Massacro a Baghdad. Sciopero generale
L'editoriale di Luigi Pintor del 17 gennaio 1991 Proviamo un senso di nausea. Palestinesi, israeliani, arabi e poi americani, europei, russi, dentro una macchina di distruzione che si moltiplica, in un mare di denaro, di petrolio, di fame e di morte. E una Italia irriconoscibile
L'editoriale di Luigi Pintor del 17 gennaio 1991 Proviamo un senso di nausea. Palestinesi, israeliani, arabi e poi americani, europei, russi, dentro una macchina di distruzione che si moltiplica, in un mare di denaro, di petrolio, di fame e di morte. E una Italia irriconoscibile
È una cosa mostruosa. Vederla è peggio che immaginarla. Vederla come spettacolo, tutto il mondo seduto a guardare, ad ascoltare quegli automi della televisione: è la terza ondata, la quinta ondata, il cielo è in fiamme, si sente il fragore delle bombe?

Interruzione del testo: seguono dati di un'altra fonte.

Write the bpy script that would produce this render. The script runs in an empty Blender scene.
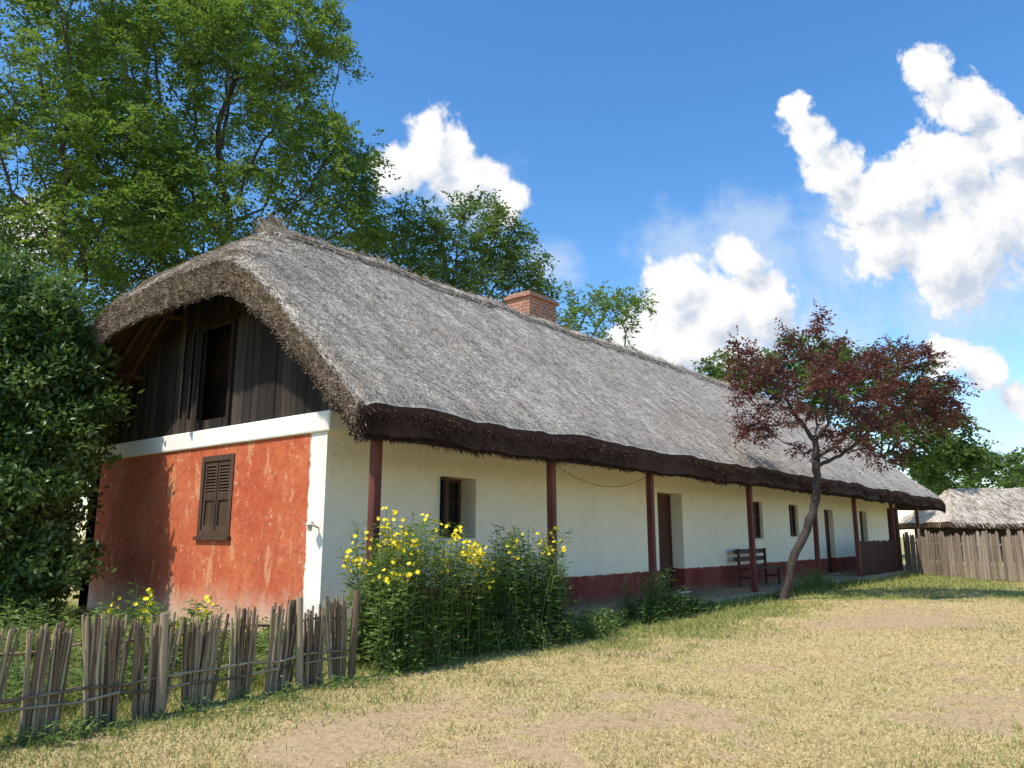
import bpy, math, numpy as np
from mathutils import Vector
rng=np.random.default_rng(7)
sc=bpy.context.scene
F_PX=770.0; PITCH=math.atan(151/770.0); AZ=math.radians(39.07); EYE=1.45
ct,st=math.cos(PITCH),math.sin(PITCH)
FV=np.array([math.cos(AZ),math.sin(AZ)]); RV=np.array([math.sin(AZ),-math.cos(AZ)])

def nrm(a): 
    a=np.asarray(a,float); return a/np.maximum(np.linalg.norm(a,axis=-1,keepdims=True),1e-9)
def hash2(i,j,s):
    h=np.sin(i*127.1+j*311.7+s*74.7)*43758.5453
    return h-np.floor(h)
def vn(x,y,s=0):
    x=np.asarray(x,float);y=np.asarray(y,float)
    i=np.floor(x);j=np.floor(y);f=x-i;g=y-j;f=f*f*(3-2*f);g=g*g*(3-2*g)
    return (hash2(i,j,s)*(1-f)+hash2(i+1,j,s)*f)*(1-g)+(hash2(i,j+1,s)*(1-f)+hash2(i+1,j+1,s)*f)*g
def sstep(a,b,x):
    t=np.clip((x-a)/(b-a),0,1); return t*t*(3-2*t)

# ---------------------------------------------------------------- mesh builder
class MB:
    def __init__(s): s.v=[];s.q=[];s.m=[];s.r=[];s.s=[];s.n=0
    def add(s,v,q,m=0,r=None,smooth=False):
        v=np.asarray(v,float).reshape(-1,3);q=np.asarray(q,int).reshape(-1,4)
        s.v.append(v);s.q.append(q+s.n);s.n+=len(v)
        s.m.append(np.full(len(q),m)); s.s.append(np.full(len(q),smooth))
        if r is None: r=rng.random()
        s.r.append(np.broadcast_to(np.asarray(r,float),(len(q),)).copy())
    def box(s,a,b,m=0,r=None):
        x0,y0,z0=a;x1,y1,z1=b
        v=[(x0,y0,z0),(x1,y0,z0),(x1,y1,z0),(x0,y1,z0),(x0,y0,z1),(x1,y0,z1),(x1,y1,z1),(x0,y1,z1)]
        s.add(v,[(0,3,2,1),(4,5,6,7),(0,1,5,4),(1,2,6,5),(2,3,7,6),(3,0,4,7)],m,r)
    def obox(s,p0,p1,w,d,m=0,r=None,ref=(0,0,1)):
        p0=np.array(p0,float);p1=np.array(p1,float);a=nrm(p1-p0)
        u=nrm(np.cross(a,np.array(ref,float)));t=np.cross(a,u)
        v=[]
        for p in(p0,p1):
            for su,stt in((-1,-1),(1,-1),(1,1),(-1,1)): v.append(p+u*su*w/2+t*stt*d/2)
        s.add(v,[(0,3,2,1),(4,5,6,7),(0,1,5,4),(1,2,6,5),(2,3,7,6),(3,0,4,7)],m,r)
    def tubes(s,P0,P1,R0,R1,n=6,m=0,r=None,D0=None,D1=None,caps=False):
        P0=np.asarray(P0,float).reshape(-1,3);P1=np.asarray(P1,float).reshape(-1,3);k=len(P0)
        R0=np.broadcast_to(np.asarray(R0,float),(k,));R1=np.broadcast_to(np.asarray(R1,float),(k,))
        def ring(P,D,R):
            ref=np.array([[.31,.95,.05]])+0*D
            u=nrm(np.cross(D,ref));t=np.cross(D,u)
            a=np.arange(n)/n*2*math.pi
            return P[:,None]+R[:,None,None]*(np.cos(a)[None,:,None]*u[:,None]+np.sin(a)[None,:,None]*t[:,None])
        D=nrm(P1-P0)
        A=ring(P0,D if D0 is None else D0,R0);B=ring(P1,D if D1 is None else D1,R1)
        v=np.concatenate([A,B],1).reshape(-1,3)
        i=np.arange(n);j=(i+1)%n
        q=np.stack([i,j,j+n,i+n],1)
        if r is None: r=rng.random(k)
        r=np.broadcast_to(np.asarray(r,float),(k,))
        Q=(q[None]+(np.arange(k)*2*n)[:,None,None]).reshape(-1,4)
        s.add(v,Q,m,np.repeat(r,n),True)
        if caps:
            c=np.array([(0,a,a+1,a+2) for a in range(1,n-1,2)])
            vv=B.reshape(-1,3); cc=(c[None]+(np.arange(k)*n)[:,None,None]).reshape(-1,4)
            s.add(vv,cc,m,np.repeat(r,len(c)))
    def leaves(s,C,D,N,L,W,m=0,r=None,mid=.45,fold=0.12):
        C=np.asarray(C,float);D=nrm(D);S=nrm(np.cross(D,N));k=len(C)
        N2=np.cross(S,D)
        L=np.broadcast_to(L,(k,))[:,None];W=np.broadcast_to(W,(k,))[:,None]
        v=np.stack([C,C+D*L*mid+S*W/2+N2*W*fold,C+D*L,C+D*L*mid-S*W/2+N2*W*fold],1).reshape(-1,3)
        q=np.arange(4*k).reshape(-1,4)
        s.add(v,q,m,rng.random(k) if r is None else r)
    def straws(s,C,D,N,L,W,m=0,r=None,tip=.6):
        C=np.asarray(C,float);D=nrm(D);S=nrm(np.cross(D,N));k=len(C)
        L=np.broadcast_to(L,(k,))[:,None];W=np.broadcast_to(W,(k,))[:,None]
        v=np.stack([C-S*W/2,C+S*W/2,C+D*L+S*W/2*tip,C+D*L-S*W/2*tip],1).reshape(-1,3)
        s.add(v,np.arange(4*k).reshape(-1,4),m,rng.random(k) if r is None else r)
    def grid(s,G,m=0,r=.5,smooth=True,flip=False):
        a,b=G.shape[:2];i=np.arange(a*b).reshape(a,b)
        q=np.stack([i[:-1,:-1],i[1:,:-1],i[1:,1:],i[:-1,1:]],-1).reshape(-1,4)
        if flip:q=q[:,::-1]
        s.add(G.reshape(-1,3),q,m,r,smooth)
    def build(s,name,mats,parent=None):
        v=np.concatenate(s.v);q=np.concatenate(s.q)
        me=bpy.data.meshes.new(name);me.vertices.add(len(v));me.vertices.foreach_set("co",v.astype(np.float32).ravel())
        me.loops.add(q.size);me.loops.foreach_set("vertex_index",q.astype(np.int32).ravel())
        me.polygons.add(len(q));me.polygons.foreach_set("loop_start",(np.arange(len(q))*4).astype(np.int32))
        try: me.polygons.foreach_set("loop_total",np.full(len(q),4,np.int32))
        except Exception: pass
        me.polygons.foreach_set("material_index",np.concatenate(s.m).astype(np.int32))
        me.polygons.foreach_set("use_smooth",np.concatenate(s.s).astype(bool))
        a=me.attributes.new("rnd",'FLOAT','FACE');a.data.foreach_set("value",np.concatenate(s.r).astype(np.float32))
        for m in mats: me.materials.append(m)
        me.update(calc_edges=True); me.validate()
        o=bpy.data.objects.new(name,me);sc.collection.objects.link(o)
        if parent: o.parent=parent
        return o
def empty(name):
    e=bpy.data.objects.new(name,None);sc.collection.objects.link(e);return e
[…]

Oh, i morti ancora non si vedono, ma domani forse sì. Quanti saranno? Pochi, è ancora il primo giorno. È una guerra giusta contro il tiranno, riporteremo sul trono l’emiro. Non sarà Saddam a morire e nemmeno Bush, ma certamente una quantità di iracheni di ogni età e condizione, forse molti americani, forse anche qualche italiano, e poi non si sa. E anche noi muoriamo, fatti a pezzi dentro di noi.
Il declino dell’umanità, la degenerazione dell’umanità, non sta in questo massacro annunciato e attuato. Sta in questo spettacolo mai visto, in questa modernità oscena: assistiamo a Hiroshima. Lo spettacolo è offerto gratis dalla comunità internazionale, ventotto nazioni evolute e una gettata allo sbaraglio. Così finisce, o inizia il millennio.
E poi? Proviamo un senso di nausea. Palestinesi, israeliani, arabi e poi americani, europei, russi, dentro una macchina di distruzione che si moltiplica, in un mare di denaro, di petrolio, di fame e di morte. E una Italia irriconoscibile.
Nausea sì, ma anche rivolta dell’animo. Che ognuno dica di no, protesti, scioperi, come può, dentro di sé e nei propri comportamenti.